Task requirements: Type out the complete listing below word for word, without its pictures.

Data segment:
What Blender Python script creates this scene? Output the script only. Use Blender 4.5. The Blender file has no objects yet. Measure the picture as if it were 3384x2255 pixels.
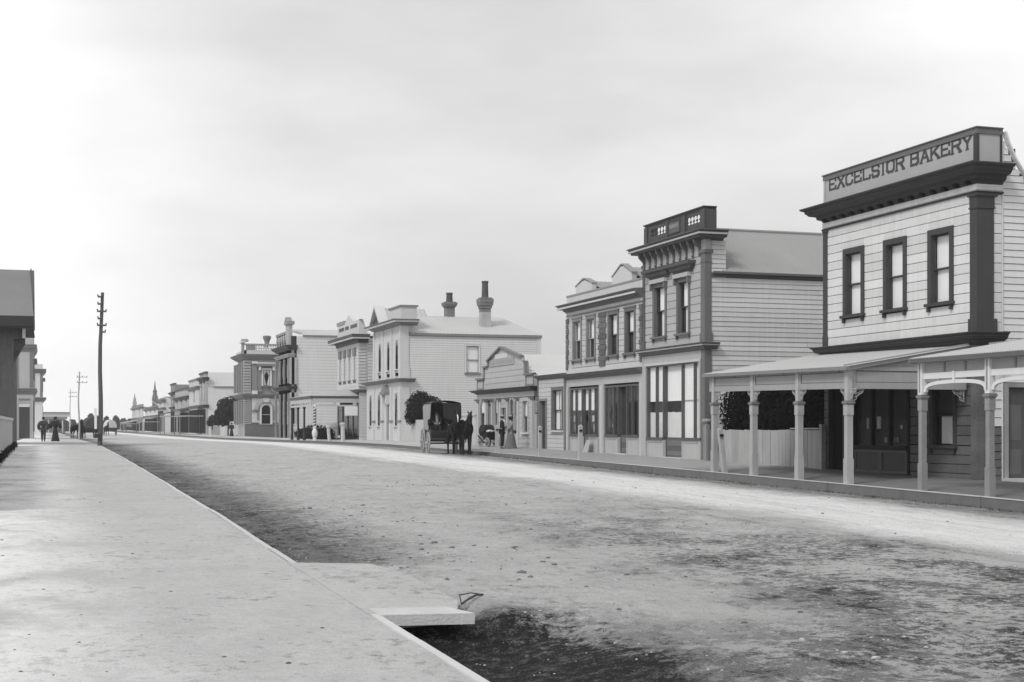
import bpy, bmesh, math, random
from mathutils import Vector, Matrix, noise
random.seed(11)
R = math.radians
sc = bpy.context.scene
COL = sc.collection

# ---------------------------------------------------------------- camera, sky, sun, exposure
# world axes: X runs across the street towards the right hand shops, Y runs along the street, Z up (metres)
FPX, CXP, HY = 4700.0, 1692.0, 1411.0          # lens in pixels of the 3384 wide photograph, its centre and horizon line
YAW = math.asin(0.3117)
CS, SN = math.cos(YAW), math.sin(YAW)
EYE = 1.65
cam = bpy.data.cameras.new('camera')
cam.sensor_width = 36; cam.lens = 36*FPX/3384.0
cam.shift_y = (HY-1127.5)/3384.0
cam.clip_start = 0.1; cam.clip_end = 6000
camo = bpy.data.objects.new('camera', cam); COL.objects.link(camo)
camo.location = (0, 0, EYE); camo.rotation_euler = (R(90), 0, -YAW)
sc.camera = camo

def sAt(px, t):
    q = (px-CXP)/FPX
    return t*(CS-SN*q)/(CS*q+SN)
def tAt(px, s):
    q = (px-CXP)/FPX
    return s*(CS*q+SN)/(CS-SN*q)
def zAt(py, t, s):
    return EYE+(HY-py)*(t*SN+s*CS)/FPX
TF, TK, TL = 24.6, 20.6, 3.1                    # shop fronts, right kerb, left kerb
TW = -1.75                                      # property line on the left
def sF(px): return sAt(px, TF)
def zF(px, py): return zAt(py, TF, sAt(px, TF))

w = bpy.data.worlds.new('World'); sc.world = w; w.use_nodes = True
nt = w.node_tree; nt.nodes.clear()
def nd(t, kind, **kw):
    n = t.nodes.new(kind)
    for k, v in kw.items():
        if k in n.inputs.keys() if isinstance(k, str) else False: n.inputs[k].default_value = v
        else: setattr(n, k, v)
    return n
SUN_AZ, SUN_EL = R(236), R(44)                  # compass style azimuth from +Y clockwise: behind the camera, to its left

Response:
What Blender Python script creates this scene? Output the script only. Use Blender 4.5. The Blender file has no objects yet. Measure the picture as if it were 3384x2255 pixels.
import bpy, bmesh, math, random
from mathutils import Vector, Matrix, noise
random.seed(11)
R = math.radians
sc = bpy.context.scene
COL = sc.collection

# ---------------------------------------------------------------- camera, sky, sun, exposure
# world axes: X runs across the street towards the right hand shops, Y runs along the street, Z up (metres)
FPX, CXP, HY = 4700.0, 1692.0, 1411.0          # lens in pixels of the 3384 wide photograph, its centre and horizon line
YAW = math.asin(0.3117)
CS, SN = math.cos(YAW), math.sin(YAW)
EYE = 1.65
cam = bpy.data.cameras.new('camera')
cam.sensor_width = 36; cam.lens = 36*FPX/3384.0
cam.shift_y = (HY-1127.5)/3384.0
cam.clip_start = 0.1; cam.clip_end = 6000
camo = bpy.data.objects.new('camera', cam); COL.objects.link(camo)
camo.location = (0, 0, EYE); camo.rotation_euler = (R(90), 0, -YAW)
sc.camera = camo

def sAt(px, t):
    q = (px-CXP)/FPX
    return t*(CS-SN*q)/(CS*q+SN)
def tAt(px, s):
    q = (px-CXP)/FPX
    return s*(CS*q+SN)/(CS-SN*q)
def zAt(py, t, s):
    return EYE+(HY-py)*(t*SN+s*CS)/FPX
TF, TK, TL = 24.6, 20.6, 3.1                    # shop fronts, right kerb, left kerb
TW = -1.75                                      # property line on the left
def sF(px): return sAt(px, TF)
def zF(px, py): return zAt(py, TF, sAt(px, TF))

w = bpy.data.worlds.new('World'); sc.world = w; w.use_nodes = True
nt = w.node_tree; nt.nodes.clear()
def nd(t, kind, **kw):
    n = t.nodes.new(kind)
    for k, v in kw.items():
        if k in n.inputs.keys() if isinstance(k, str) else False: n.inputs[k].default_value = v
        else: setattr(n, k, v)
    return n
SUN_AZ, SUN_EL = R(236), R(44)                  # compass style azimuth from +Y clockwise: behind the camera, to its left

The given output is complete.